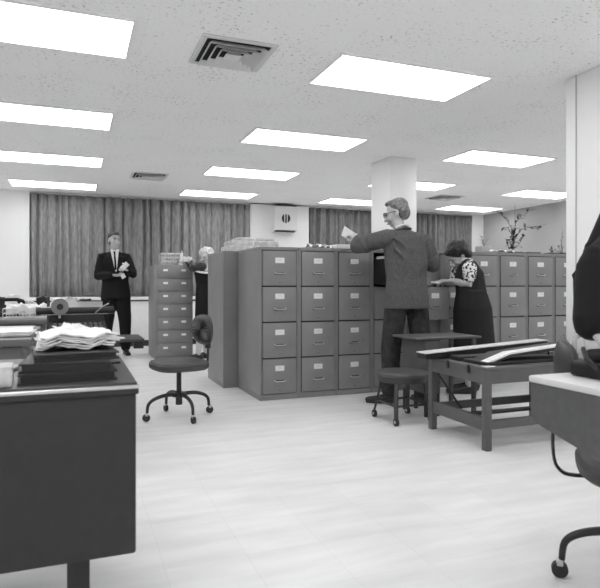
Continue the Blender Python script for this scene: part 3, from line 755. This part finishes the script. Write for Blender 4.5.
# ------------------------------------------------------------------ right desk with slanted side panel
t = thing('office_desk', 'grey desk corner with a pale top at the right edge', 'desk', (1.275, .55, 0)); W_, D_ = .42, .835
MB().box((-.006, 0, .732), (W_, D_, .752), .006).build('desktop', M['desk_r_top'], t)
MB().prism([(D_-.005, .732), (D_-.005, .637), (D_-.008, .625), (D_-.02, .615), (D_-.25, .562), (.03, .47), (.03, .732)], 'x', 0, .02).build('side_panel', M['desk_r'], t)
MB().box((.02, .02, .48), (W_-.01, .3, .732), .004).build('drawer_pedestal', M['desk_r'], t)
MB().box((.30, .02, .6), (W_-.01, D_-.03, .728)).build('apron', M['desk_r'], t)
for x, y in ((.05, .05), (W_-.05, .05), (W_-.03, D_-.3)): MB().box((x-.018, y-.018, 0), (x+.018, y+.018, .6 if y > .1 else .48)).build('leg', M['dark_metal'], t)
t = thing('adding_machine', 'low black machine under the hand at the right edge', 'machine', (1.365, 1.04, .752), 0)
MB().prism([(0, 0), (.30, 0), (.30, .05), (.22, .10), (.1, .10), (.0, .05)], 'y', 0, .0).b.free()
b = MB(); b.box((0.015, 0.02, 0), (.25, .30, .045), .012, seg=3); b.box((.05, .06, .035), (.23, .28, .08), .015, seg=3); b.build('casing', M['type'], t)
for i in range(4):
    for j in range(4): MB().cyl((.08+i*.035, .1+j*.04, .078), (.08+i*.035, .1+j*.04, .088), .01, n=10).build('key', M['dark_metal'], t)
MB().tube([(.02, .2, .03), (.0, .22, .06), (.01, .24, .085)], .007, n=8).build('crank', M['black'], t)

# ------------------------------------------------------------------ people
def blob(name, mb, mat, parent, voxel=.012, it=4, fac=.5):
    bmesh.ops.recalc_face_normals(mb.b, faces=mb.b.faces)
    me = bpy.data.meshes.new('tmp'); mb.b.to_mesh(me); mb.b.free()
    o = bpy.data.objects.new('tmp', me); COL.objects.link(o)
    r = o.modifiers.new('r', 'REMESH'); r.mode = 'VOXEL'; r.voxel_size = voxel; r.use_smooth_shade = True
    s_ = o.modifiers.new('s', 'SMOOTH'); s_.factor = fac; s_.iterations = it
    dg = bpy.context.evaluated_depsgraph_get(); m2 = bpy.data.meshes.new_from_object(o.evaluated_get(dg))
    bpy.data.objects.remove(o); bpy.data.meshes.remove(me)
    m2.name = name; m2.materials.clear(); m2.materials.append(mat)
    for p in m2.polygons: p.use_smooth = True
    q = bpy.data.objects.new(name, m2); COL.objects.link(q); q.parent = parent; return q
def hand(mb, wrist, d, n, thumb, curl=.5, L=.185):
    """d: direction of the hand, n: palm normal, thumb: +1/-1 side"""
    d = V(d).normalized(); n = (V(n)-d*V(n).dot(d)).normalized(); s_ = d.cross(n)*thumb; w = V(wrist)
    k = L*.52
    mb.tube([w-d*.02, w+d*.02, w+d*k*.6, w+d*k], [(.026, .019), (.03, .018), (.04, .016), (.039, .013)], side=s_, n=12)
    for i, (off, ln) in enumerate(((.029, .072), (.0105, .08), (-.009, .075), (-.028, .06))):
        p = w+d*(k-.008)+s_*off; dirn = d.copy(); pts = [p]
        for j, fr in enumerate((.42, .33, .25)):
            c = curl*(.7 if j == 0 else 1.0); dirn = (dirn*math.cos(c)+n*math.sin(c)).normalized() if j else (d*math.cos(c)+n*math.sin(c)+s_*off*1.5).normalized()
            n2 = (n-dirn*n.dot(dirn)); pts.append(pts[-1]+dirn*ln*fr)
        mb.tube(pts, [.0088, .0084, .0078, .0066], n=8)
    p = w+d*.025+s_*.026; q = p+(d*.55+s_*.75+n*.25).normalized()*.042; r_ = q+(d*.9+s_*.25+n*.45).normalized()*.032; e = r_+(d*.95+n*.4).normalized()*.024
    mb.tube([p-s_*.01, q, r_, e], [.014, .0115, .0095, .0075], n=8)
def head_pieces(mb, c, R, k=1.0):
    def P(x, y, z): return V(c)+R @ (V((x, y, z))*k)
    e = lambda p, r: mb.ell(P(*p), tuple(a*k for a in r), rot=R, n=20)
    e((0, .012, .035), (.076, .095, .088)); e((0, -.03, -.01), (.066, .068, .09)); e((0, -.035, -.075), (.05, .05, .036)); e((0, -.068, -.093), (.024, .02, .018))
    mb.tube([P(0, -.09, .012), P(0, -.106, -.012), P(0, -.118, -.035)], [.009*k, .011*k, .014*k], n=10)
    for s_ in (-1, 1):
        e((s_*.078, .012, -.01), (.010, .02, .033)); e((s_*.031, -.087, .026), (.026, .012, .009)); e((s_*.04, -.066, -.035), (.024, .026, .028)); e((s_*.012, -.108, -.037), (.010, .010, .008))
    e((0, -.094, -.061), (.024, .011, .006)); e((0, -.092, -.072), (.021, .011, .007))
def head_extras(par, c, R, k=1.0, brow='hair_short'):
    def P(x, y, z): return V(c)+R @ (V((x, y, z))*k)
    for s_ in (-1, 1):
        MB().ell(P(s_*.031, -.087, .006), (.013*k, .008*k, .0075*k), rot=R, n=12).build('eye', M['eye'], par)
        MB().tube([P(s_*.014, -.101, .026), P(s_*.032, -.102, .031), P(s_*.05, -.088, .025)], .0042*k, n=6).build('eyebrow', M[brow], par)
    MB().tube([P(-.022, -.098, -.066), P(0, -.106, -.066), P(.022, -.098, -.066)], .0035*k, n=6).build('mouth', M['lip'], par)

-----

_EXERCISE REQUIREMENTS:_
Reproduce the data above word for word from its first line through the line that holds "D_, .752), .006).build('desktop', M['desk_r_top'], t)", both ends included; skip pictures.

_THE OUTPUT:_
Continue the Blender Python script for this scene: part 3, from line 755. This part finishes the script. Write for Blender 4.5.
# ------------------------------------------------------------------ right desk with slanted side panel
t = thing('office_desk', 'grey desk corner with a pale top at the right edge', 'desk', (1.275, .55, 0)); W_, D_ = .42, .835
MB().box((-.006, 0, .732), (W_, D_, .752), .006).build('desktop', M['desk_r_top'], t)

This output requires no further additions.